Start

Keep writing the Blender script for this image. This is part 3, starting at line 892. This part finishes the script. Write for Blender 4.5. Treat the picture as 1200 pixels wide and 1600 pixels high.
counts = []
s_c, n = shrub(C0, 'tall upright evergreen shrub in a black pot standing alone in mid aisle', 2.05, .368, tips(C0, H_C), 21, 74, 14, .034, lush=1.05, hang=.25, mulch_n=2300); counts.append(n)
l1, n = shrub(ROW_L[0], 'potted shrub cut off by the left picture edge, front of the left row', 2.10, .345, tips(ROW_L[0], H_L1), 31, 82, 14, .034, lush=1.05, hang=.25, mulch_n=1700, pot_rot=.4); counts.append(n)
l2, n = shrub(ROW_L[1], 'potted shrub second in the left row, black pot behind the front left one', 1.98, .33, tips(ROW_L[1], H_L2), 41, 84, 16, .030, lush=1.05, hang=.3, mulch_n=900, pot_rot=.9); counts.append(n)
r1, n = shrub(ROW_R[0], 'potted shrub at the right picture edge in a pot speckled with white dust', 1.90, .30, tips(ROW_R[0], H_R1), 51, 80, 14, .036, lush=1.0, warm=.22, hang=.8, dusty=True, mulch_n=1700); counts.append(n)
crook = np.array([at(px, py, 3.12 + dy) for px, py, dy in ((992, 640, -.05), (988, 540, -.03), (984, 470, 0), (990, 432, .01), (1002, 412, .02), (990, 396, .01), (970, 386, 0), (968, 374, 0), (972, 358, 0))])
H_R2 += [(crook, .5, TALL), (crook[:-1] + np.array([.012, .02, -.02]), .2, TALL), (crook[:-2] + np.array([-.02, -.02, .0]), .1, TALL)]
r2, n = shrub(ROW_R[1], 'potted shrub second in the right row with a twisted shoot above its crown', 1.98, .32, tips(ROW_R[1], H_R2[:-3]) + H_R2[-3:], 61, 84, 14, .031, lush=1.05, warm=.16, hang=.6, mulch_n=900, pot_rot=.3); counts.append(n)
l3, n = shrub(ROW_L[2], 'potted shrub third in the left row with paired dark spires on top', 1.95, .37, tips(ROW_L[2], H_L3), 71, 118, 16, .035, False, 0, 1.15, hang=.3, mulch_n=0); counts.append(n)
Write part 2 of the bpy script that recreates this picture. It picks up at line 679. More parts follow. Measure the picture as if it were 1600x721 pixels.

End

Output all preceding records character for character.

RESPONSE FOR THIS EXERCISE:
Keep writing the Blender script for this image. This is part 3, starting at line 892. This part finishes the script. Write for Blender 4.5. Treat the picture as 1200 pixels wide and 1600 pixels high.
counts = []
s_c, n = shrub(C0, 'tall upright evergreen shrub in a black pot standing alone in mid aisle', 2.05, .368, tips(C0, H_C), 21, 74, 14, .034, lush=1.05, hang=.25, mulch_n=2300); counts.append(n)
l1, n = shrub(ROW_L[0], 'potted shrub cut off by the left picture edge, front of the left row', 2.10, .345, tips(ROW_L[0], H_L1), 31, 82, 14, .034, lush=1.05, hang=.25, mulch_n=1700, pot_rot=.4); counts.append(n)
l2, n = shrub(ROW_L[1], 'potted shrub second in the left row, black pot behind the front left one', 1.98, .33, tips(ROW_L[1], H_L2), 41, 84, 16, .030, lush=1.05, hang=.3, mulch_n=900, pot_rot=.9); counts.append(n)
r1, n = shrub(ROW_R[0], 'potted shrub at the right picture edge in a pot speckled with white dust', 1.90, .30, tips(ROW_R[0], H_R1), 51, 80, 14, .036, lush=1.0, warm=.22, hang=.8, dusty=True, mulch_n=1700); counts.append(n)
crook = np.array([at(px, py, 3.12 + dy) for px, py, dy in ((992, 640, -.05), (988, 540, -.03), (984, 470, 0), (990, 432, .01), (1002, 412, .02), (990, 396, .01), (970, 386, 0), (968, 374, 0), (972, 358, 0))])
H_R2 += [(crook, .5, TALL), (crook[:-1] + np.array([.012, .02, -.02]), .2, TALL), (crook[:-2] + np.array([-.02, -.02, .0]), .1, TALL)]
r2, n = shrub(ROW_R[1], 'potted shrub second in the right row with a twisted shoot above its crown', 1.98, .32, tips(ROW_R[1], H_R2[:-3]) + H_R2[-3:], 61, 84, 14, .031, lush=1.05, warm=.16, hang=.6, mulch_n=900, pot_rot=.3); counts.append(n)
l3, n = shrub(ROW_L[2], 'potted shrub third in the left row with paired dark spires on top', 1.95, .37, tips(ROW_L[2], H_L3), 71, 118, 16, .035, False, 0, 1.15, hang=.3, mulch_n=0); counts.append(n)
Write part 2 of the bpy script that recreates this picture. It picks up at line 679. More parts follow. Measure the picture as if it were 1600x721 pixels.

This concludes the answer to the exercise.